Unraveling Slowly, Part 3
How God is confronting my isolation
Tina called to check on me on my way home Friday. She let me unburden my messy thoughts. She told me she was there for me, whatever I needed. I never expect that kind of follow through, and it meant more than I can put into neat words.
Another coworker had stood outside with me before I left and gave me the gift of laughter in the middle of pain. She made jokes about flying overseas to help me kick booties. It was ridiculous and kind and exactly what I needed for a moment.
Then a young girl at work reached out and told me she had seen me upset in Tina’s office. She said she was praying for me, that she was there if I needed to talk, that she was a sister in Christ willing to listen.
That is what God keeps doing. He keeps placing people in my path who refuse to let me retreat into the bunker.
And that is hard for me.
I could not sleep
After the party on Friday, after the kids were in bed, after the house went quiet, I could not sleep.
Earlier, I had sent Melissa the refusal letter. There is a six hour time difference, so around 3 a.m., she messaged me. I was still awake. We talked a little. I shared how despondent I felt. We scheduled the 9 a.m. call. She told me, “Don’t give up!!”
That morning, before the call, I reached out to Joanne. She prayed over me. She prayed with the kind of steadiness that does not try to fix it, only covers it.
God keeps putting people in place to not let me do this alone.
The Crushing Weight of Disappointment or the Lesson I Did Not Ask For
Saturday morning I spoke with Bob and Melissa, our sponsors.
We met on Zoom around 9 a.m. and went over everything together. The refusal letter. The options. The requirements for the Minister of Religion route. What the Certificate of Sponsorship must say. What needs to be adjusted. What can be done from their side. What can be done from ours.
This is the first visa they have ever had denied.
We are all learning as we go. And we are all devastated.
They had been preparing for our arrival. They were hoping we would be there very soon. We were hoping we would be there very soon. It is not just our timeline that got interrupted. It is the timeline of every person who has been walking beside us.
And there are people caught in the waiting with us.
There is a couple who are graciously going to stay in our house while we are on mission. They gave their dining table and couch to their children because we were leaving ours behind for them. That happened in August. Most Mondays we meet at their house for Bible study. It is a folding table and folding chairs. Every time I see that setup, it reminds me that my excitement and momentum created practical consequences for people who trusted us.
They do not complain. They have been gracious and loving and encouraging. But I see it. I feel it. And I have a serious aversion to causing anyone grief.
This refusal has brought up that old feeling of being unwanted. That old conviction that my presence is costly to other people.
Scripture says:
Bear one another’s burdens, and so fulfill the law of Christ.
Galatians 6:2
I can teach that verse. I can live it outward. But receiving it is harder. Letting people carry me is harder. The child in me still believes she must earn her place.
Why it is hard for me
I have always been able to narrate my childhood as though it happened to someone else. I can describe it from a distance because I had little control over most of it. I can talk about that abused kid, that disadvantaged teenager, that reckless young woman, and I can offer her compassion because she is in the past.
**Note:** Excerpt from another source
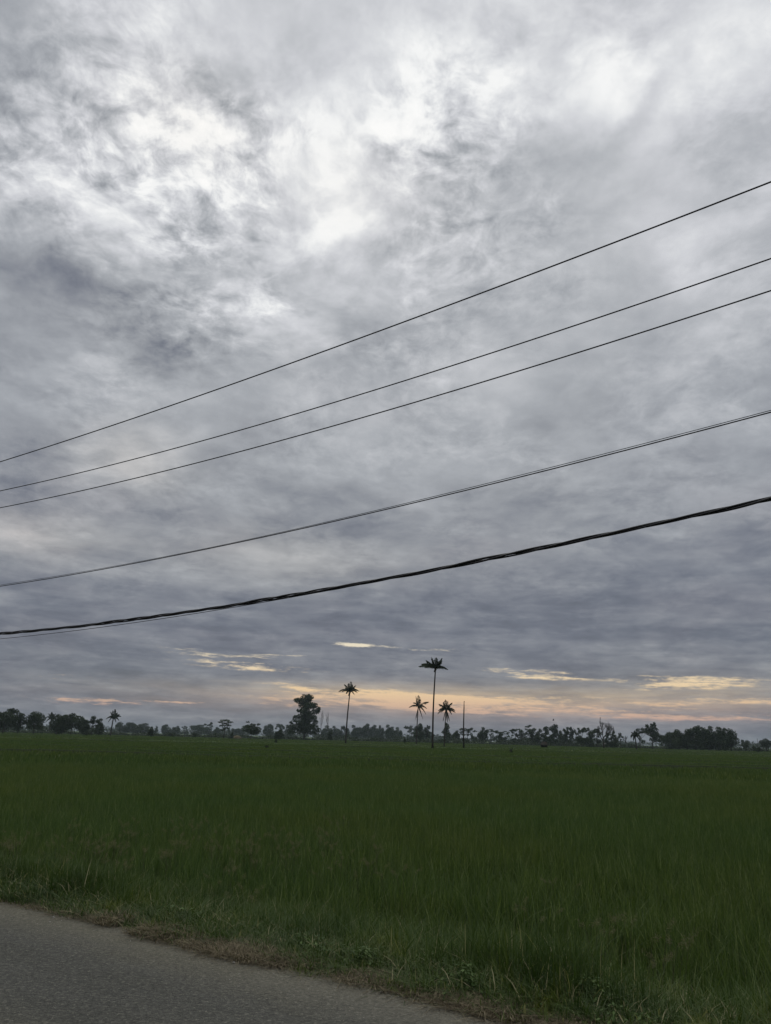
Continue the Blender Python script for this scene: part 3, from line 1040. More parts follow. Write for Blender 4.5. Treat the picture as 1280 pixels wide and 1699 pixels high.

Being vulnerable about what is happening right now is different.
When the pain is current, I feel burdensome. I feel exhausting. I feel like I am taking up too much space. So I run. Or I shut down. Or I shove it down so deep it stops having language.
I can show irritation and anger. I can show passion for a cause. But the moment it gets close to the soft center of me, the walls go up.
That includes my husband.
Calen has been beside me since January 2007. He married me on December 24, 2008. Our anniversary is coming up on 17 years. And still, being vulnerable is difficult. Not because he is unsafe, but because vulnerability was never safe when I was young. It still feels like exposure.
I am terrified that if I stop being everything to everyone, the unloved child will step out, and everyone will see what a fraud I am. That I really am nothing more than where I came from. That I do not belong in rooms with people who feel secure, people who are safe enough to expect to be loved, people who do not flinch to ask when they need help.
I have never felt irreplaceable in anyone’s life.
I have felt useful. I have felt productive. I have felt like I can earn my place by carrying the load. And I have gotten so adept at seeing everyone else’s needs that my ability to see my own has atrophied.
This visa refusal landed on that old bruise and made it throb.
But God is not letting me isolate.
He covered me in North Carolina with our small group. He is covering me in Texas. He is forcing me into community even when every instinct in my body wants to handle it alone.
He heals the brokenhearted and binds up their wounds.
Psalm 147:3
I do not know what the next step will be yet. Administrative review or a new application. Either way, we will have to move forward, and it will cost something.
But I know this much.
We are not done.
We are not forgotten.
We are not unloved.
And God is still faithful, even here.
In all these things we are more than conquerors through Him who loved us.
Romans 8:37
Candice - until we have more information, this is it for now.